There was something else, too. When I was at college in the corn lands outside of the Kansas City metropolitan area, I lived in a dormitory at the far northern edge of the campus. Beyond a quarter-mile stand of trees were the remains of the college farm, which had been closed down a decade earlier. I would often wander around among the large farm buildings and wonder why the college gave up feeding itself and stopped teaching young people to work the land and make a living from the soil. When I would go to that college farm, no one would ever come with me. Not a soul was ever there. I had the place to myself the entire time I was at school.

Why these things mattered to me, a kid from upscale suburbia, is beyond me. Somehow, instinctively, these ideas and experiences resonated as nothing else did.

Then 30 years ago, I took my young family to the Shaker Village museum at Canterbury, NH and was staggered by what I saw. Here was a compact village of absolutely beautiful and substantial architecture, filled with exquisite furnishing, all of it built by a small number of residents over ten generations. This town was like nothing I’d ever seen. It was not suburbia, that was certain. And it was not organized like a typical New England small town either.

The people who lived there could have spent an entire life in that place and have three square meals a day, enjoy well heated buildings, don fine and clean clothes, exhibit clean, healthy bodies, and travel by horse-drawn wagon to Concord, and so on. They wanted for nothing, and they produced copious products that they sold into the regional marketplace as far south as Boston.
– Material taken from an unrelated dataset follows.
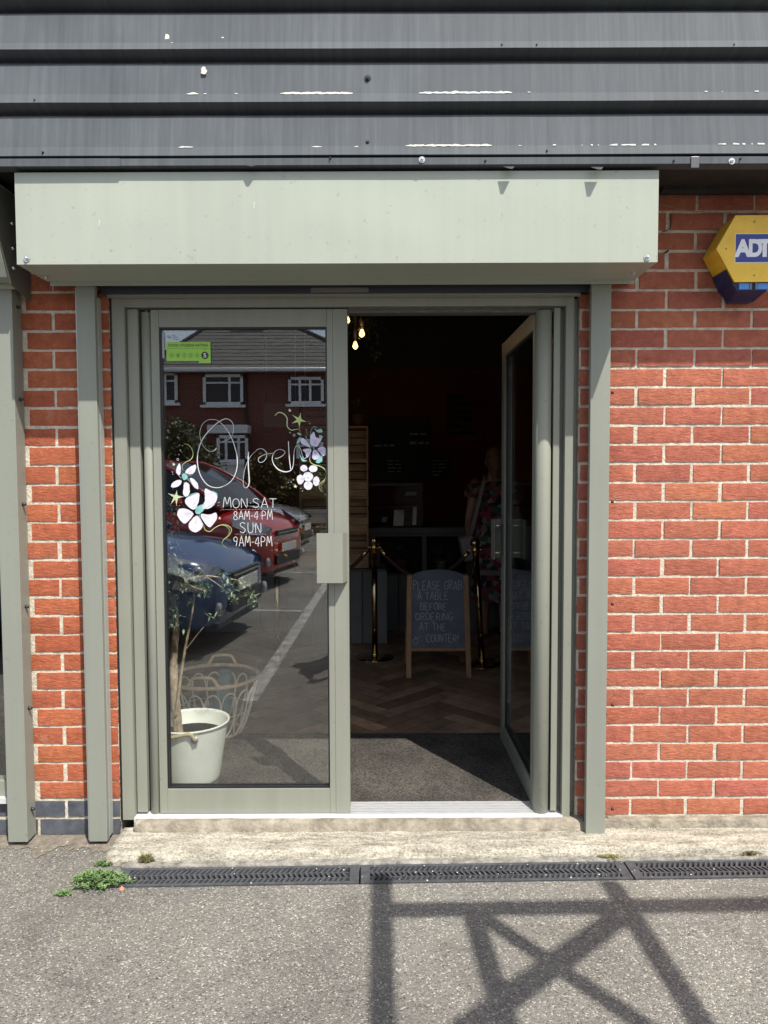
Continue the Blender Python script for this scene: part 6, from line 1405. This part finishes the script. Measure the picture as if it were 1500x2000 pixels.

What really resonated with me was that all the residents could live and work in one place. People could develop very strong ties and live in security and peace in the bosom of a vibrant natural environment. Contrast that, if you will, with what is going on around us today.

So, over the many years, I have developed an interest in living arrangements that do not resemble anything that we’d recognize as the norm today. My searching brought me face to face with the lifestyle model that was the foundation of all humanity and one that has been with us for 200,000 years, but which has been rendered virtually extinct over the past few hundred years.

That model is called the tribe.

In paleo-societies, daily activity was communal. There may have been divisions of labor, but all the members of small tribal clusters had to work together all the time to ensure survival. The Shakers did so, in an updated and rather sophisticated version of a tribal living arrangement. Although they were not related by blood, a good majority of Shaker adherents lived out their entire lives within their self-sufficient communities from Maine to New York to Ohio and south to Kentucky.

Independency, Minnesota, the fictional community central to the plot of my novel, Yellowstone, is my attempt to construct for myself a model of what I think a self-sufficient small communal town could look like and function like in an uncertain future. It has an economy, a somewhat diverse one based on local resources. So that’s at the core of its success. It has a reason for being, in that it is conjured up purposely to be a showcase for sustainable living, one that is intended to be exported around the world so others may follow suit and build similar sustainable self-sufficient communities of their own.

Independency is designed along Shaker lines to be beautiful to behold, to be highly functional, and to be permanent. Therefore it is an attractive place to be, one that its citizens wish to care for in the present and long into the future. It is also designed to operate fully should national energy, transportation, and communications go down temporarily or for good. The way I envisioned it, the community could operate well without any electrical and fossil fuel inputs from outside suppliers, if necessary.

Most importantly, the fictional Minnesota commune is meant to free the citizenry from dependency on the one-size-fits-all global capitalistic economic mono-system. Because the citizens do not have to rely on labor and capital a world away for necessities and services and are not subject to the whims and violent swings of the marketplace, they are independent in a manner that employees within the mass global mono-culture can’t begin to grasp.

In short, fictitious Independency, Minnestoa is meant to be a liberating force for the individual. Even its workday is designed altogether differently from that of our present-day world. I borrow from Scott Nearing’s approach to a daily schedule, whereby a third of the waking day is allotted to physical or mundane but necessary work, a third to creative endeavor, and a third to family and social life. There is even a period of rest and quiet built in after lunch.

If someone were to knock at my door with $10 million in hand, I might just go out and found an entire town based on the thoughts above. The idea would be to put such a community in place and then underwrite a second and a third and…you get the picture.